Under the new legislation, NJ Transit must phase in electric bus purchases and buy only zero-emission buses after 2032. That’s a good step, but Jeff Tittel, director of the NJ Sierra Club, a grassroots environmental organization, would like to see things move more quickly.

[RELATED: How Is Jersey Faring in the Fight Against Climate Change?]

“We would like NJ Transit to start buying electric buses sooner, since they are buying 300 fossil-fuel buses next year,” says Tittel. But, adds Tittel, “the goal is still important. In parts of New Jersey, especially in the urban core, people are choking to death on exhaust from trucks, buses and cars. On the transportation corridors, such as East Orange, Port Newark and Linden, we are having more and more bad ozone days.”

The legislation also offers buyers of electric vehicles up to $5,000 in cash-on-the-hood rebates and waives the sales tax on all-electric vehicles. “Under this law,” says Tittel, “New Jersey must have 330,000 electric vehicles by 2025. These rebates will help accelerate these purchases. But right now these rebates can only cover about 6,000 electric vehicles per year, so we would like to see more money for the rebate initiative. We need to cover about 60,000 per year to reach the goal of 2 million electric vehicles on the road by 2035.”
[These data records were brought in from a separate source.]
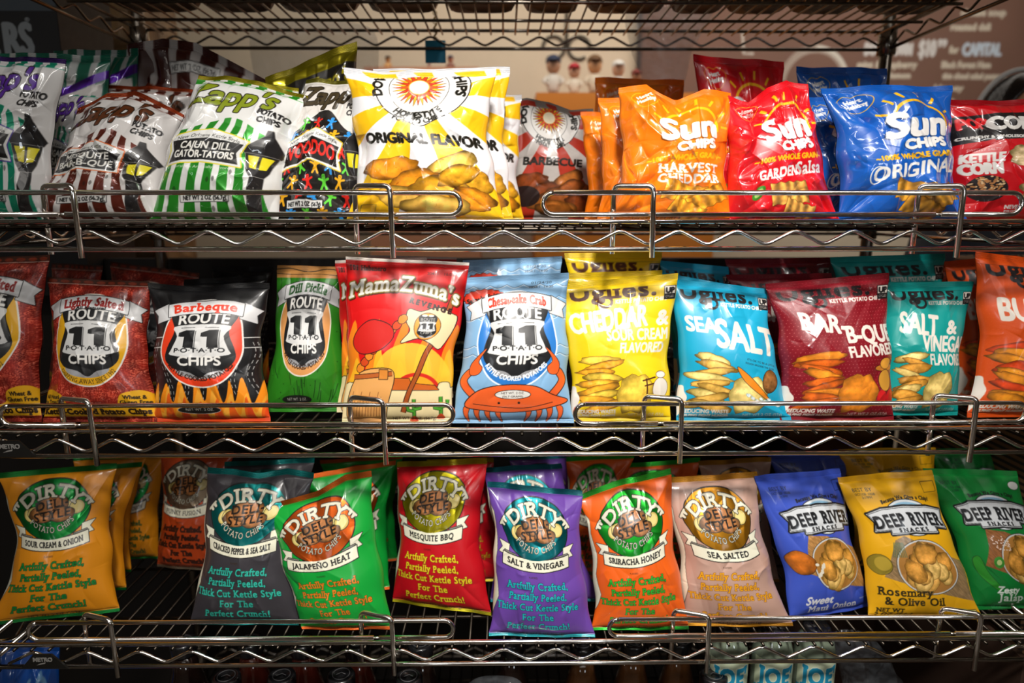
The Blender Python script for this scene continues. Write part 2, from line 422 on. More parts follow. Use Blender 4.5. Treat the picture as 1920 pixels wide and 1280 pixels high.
        c.fill(smooth([(9, 122), (17, 110), (30, 104), (50, 102), (70, 104), (84, 112), (97, 118), (80, 124), (50, 128), (25, 126)], 6), o, line=.7, lc=ol)
        c.fill(ell(50, 111, 15, 4), '#ecebe4', line=.5); c.text('NET WT. 2 OZ.', 50, 110.6, 1.9, '#241a18', width=20); c.text('(56.7 GRAMS)', 50, 113.8, 1.7, '#241a18', width=18)
        for x in (38, 55): c.fill(ell(x, 119, 1.1, 1.1), ol)
        c.line(smooth([(16, 120), (40, 123), (60, 124), (84, 119)], 6, False), .6, ol)
    else:
        c.text('KETTLE COOKED POTATOES', cx, 102.3, 4.2, '#2a1a14', bold=.15, width=68, warp=ring_dn(cx, 62, 36))
        c.fill(ell(44, 127, 18, 4), '#1a1b18', line=.4, lc='#cfcfcf' if kind == 'bbq' else '#12300e'); c.text('NET WT. 2 OZ.', 44, 128, 2.6, '#d8d6cc', width=24)

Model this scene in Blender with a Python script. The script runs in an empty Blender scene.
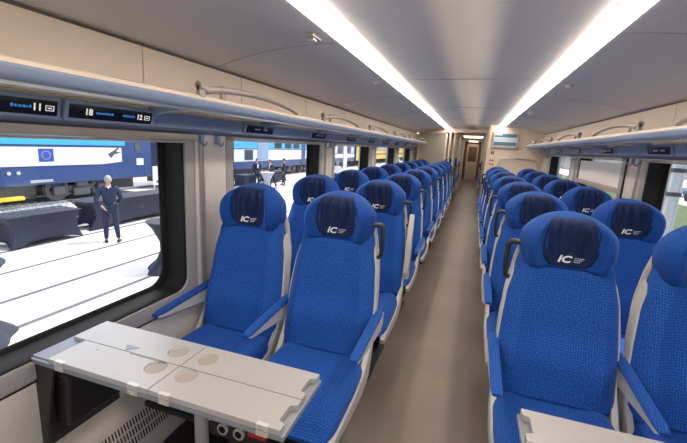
import bpy, bmesh, math, random
from mathutils import Vector, Matrix
random.seed(7)
sc = bpy.context.scene
COL = sc.collection
PI = math.pi

# ------------------------------------------------------------------ camera
F_PX, YAW, PITCH, ROLL = 381.25, -0.3152, -0.1982, 0.0523
fw = Vector((math.sin(YAW)*math.cos(PITCH), math.cos(YAW)*math.cos(PITCH), math.sin(PITCH)))
rt = Vector((math.cos(YAW), -math.sin(YAW), 0)); up = rt.cross(fw)
r2 = math.cos(ROLL)*rt + math.sin(ROLL)*up
u2 = -math.sin(ROLL)*rt + math.cos(ROLL)*up
cd = bpy.data.cameras.new('camera'); cam = bpy.data.objects.new('camera', cd); COL.objects.link(cam)
m = Matrix((r2, u2, -fw)).transposed().to_4x4(); m.translation = Vector((0.101, 0, 1.545))
cam.matrix_world = m
cd.sensor_width = 36; cd.lens = F_PX*36/687; cd.clip_start = 0.02; cd.clip_end = 500
sc.camera = cam

# ------------------------------------------------------------------ sky, sun, exposure
sc.view_settings.view_transform = 'Standard'; sc.view_settings.look = 'None'
sc.view_settings.exposure = 0.30; sc.view_settings.gamma = 1.0
w = bpy.data.worlds.new('sky'); sc.world = w; w.use_nodes = True
nt = w.node_tree; bg = nt.nodes['Background']
st = nt.nodes.new('ShaderNodeTexSky'); st.sky_type = 'NISHITA'; st.sun_disc = False
st.sun_elevation = math.radians(50); st.sun_rotation = math.radians(-20); st.altitude = 100; st.dust_density = 2.5
hs = nt.nodes.new('ShaderNodeHueSaturation'); hs.inputs['Saturation'].default_value = .55
nt.links.new(st.outputs[0], hs.inputs['Color']); nt.links.new(hs.outputs[0], bg.inputs[0]); bg.inputs[1].default_value = 0.36
SKY = bg
sd = bpy.data.lights.new('sun', 'SUN'); sun = bpy.data.objects.new('sun', sd); COL.objects.link(sun)
sd.energy = 4.2; sd.angle = math.radians(0.6); sd.color = (1, .96, .9)
sun.rotation_euler = Vector((-0.36, -0.30, -0.86)).to_track_quat('-Z', 'Y').to_euler()
sc.cycles.max_bounces = 10; sc.cycles.diffuse_bounces = 5; sc.cycles.transparent_max_bounces = 16
sc.cycles.caustics_reflective = False; sc.cycles.caustics_refractive = False
sc.cycles.sample_clamp_indirect = 6
STRIP_POWER = 17.0

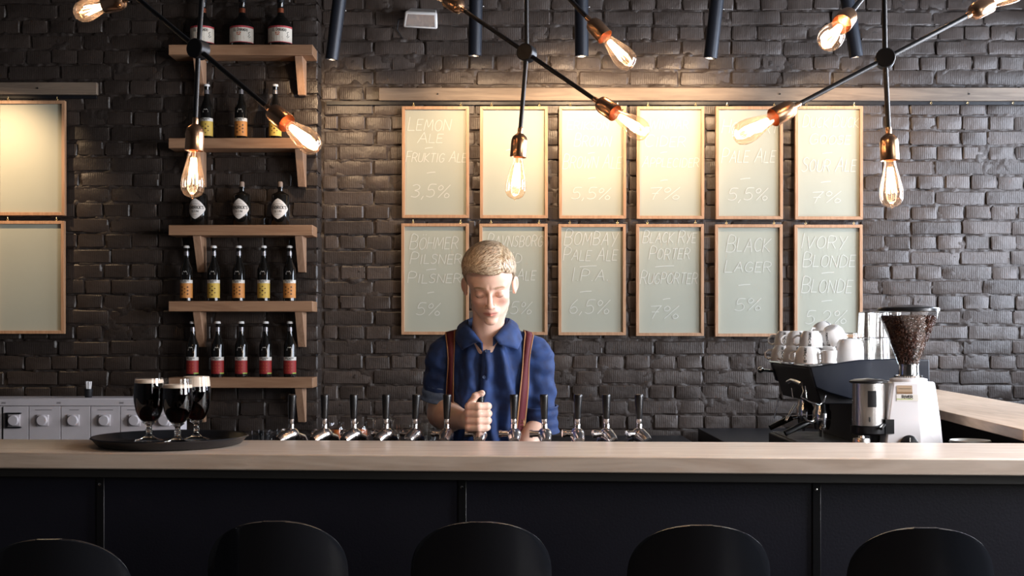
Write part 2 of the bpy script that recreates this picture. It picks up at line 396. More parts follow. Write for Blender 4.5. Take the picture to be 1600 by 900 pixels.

To put the issue into perspective, Tittel offers this comparison: There are about 6 million cars, trucks and buses in New Jersey. But, the state only has about 5.5 million acres of land.

The bill also calls for the state to have at least 400 fast-charging stations and 1,000 slow-charging stations by 2025. Additionally, 30 percent of all apartment, condo and townhouse developments would be required to have chargers by 2030, while half of all franchise hotels would need chargers by 2050. This would help create jobs, as workers would be needed to install these charging stations.

Tittel explains that electric vehicles have some benefits that don’t get a lot of attention. He says they are about 70 percent cheaper to run per mile than gasoline-powered cars; maintenance is cheaper because they only have about six component parts (compared to 2,300 in the average SUV); and you never need an oil change. “Even if it costs you a bit more to buy an electric vehicle,” says Tittel, “over time, you will save money, and the electric vehicles will last longer and will be more efficient.”

Simply put, the passage of this electric-vehicle legislation will help to protect the climate, save lives, and make New Jersey a better place to live and breathe.